If you worry that the Internet will bring about Idiocracy
by first destroying Americans’ ability to digest complex arguments and then
destroying their appetite for them, I regret to inform you that the era of fun
socks is already here.
The perfect henchmen.
I don’t think the president is a diabolical authoritarian
genius (Stephen Miller, on the other hand …), but I do see a keen
intuition on his part in putting Hegseth and Patel in charge of the two arms of
the government that can do more damage to his enemies than any other.
If you’re trying to consolidate power, you want weak men
in roles like that. That was his problem in his first term. James Mattis didn’t
need to wear fun socks to impress everyone with the ardor of his patriotism, as
he had a chestful of medals to do that. In the end, when the time came for a
coup attempt, Trump was surrounded by too many people who were just strong
enough to say “no.”
He isn’t making that mistake again. The great advantage
to him in Hegseth and Patel feeling so insecure in their roles is that all of
their authority derives from him.
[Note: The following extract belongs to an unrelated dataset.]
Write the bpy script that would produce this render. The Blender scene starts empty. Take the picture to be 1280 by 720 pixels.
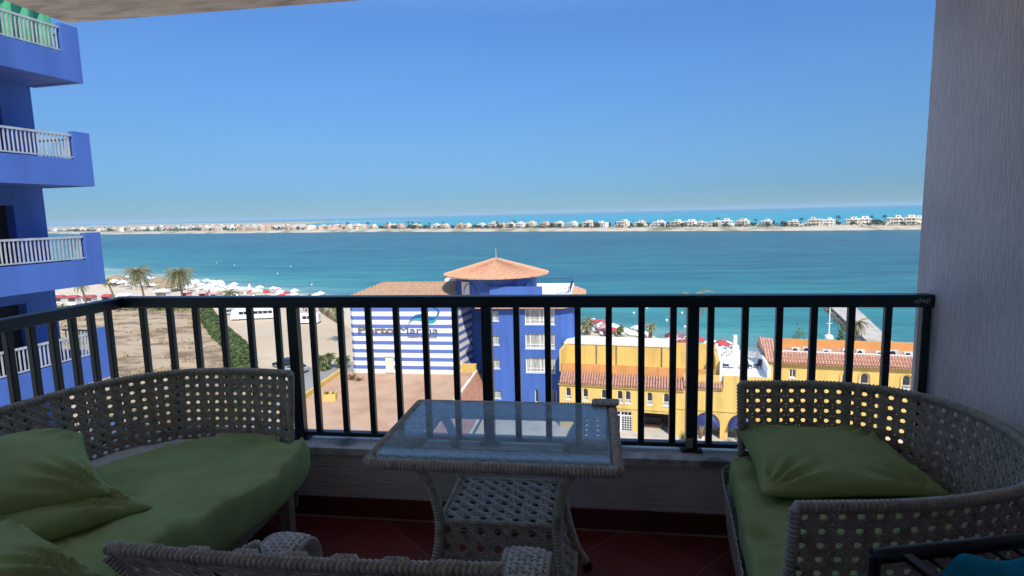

They have no special talents or achievements
of their own that might earn them the respect of their more qualified deputies.
They’re poseurs, distinguished only by the degree of their servility, and so
the only way they can get their underlings to take them seriously is to hug
Trump tightly and trust that no one will dare make trouble for one of the
king’s favorites.
The president owns them totally, and so their obedience
to him will be total. They’ll never risk angering him and being dismissed,
forfeiting the ersatz respect and social status they’ve gained by dint of their
impressive titles. They’ll hide behind his political skirts forever. They’re
perfect henchmen.
Beware the guys in fun socks with something to prove. You
might be surprised by how far they’re willing to go to prove it.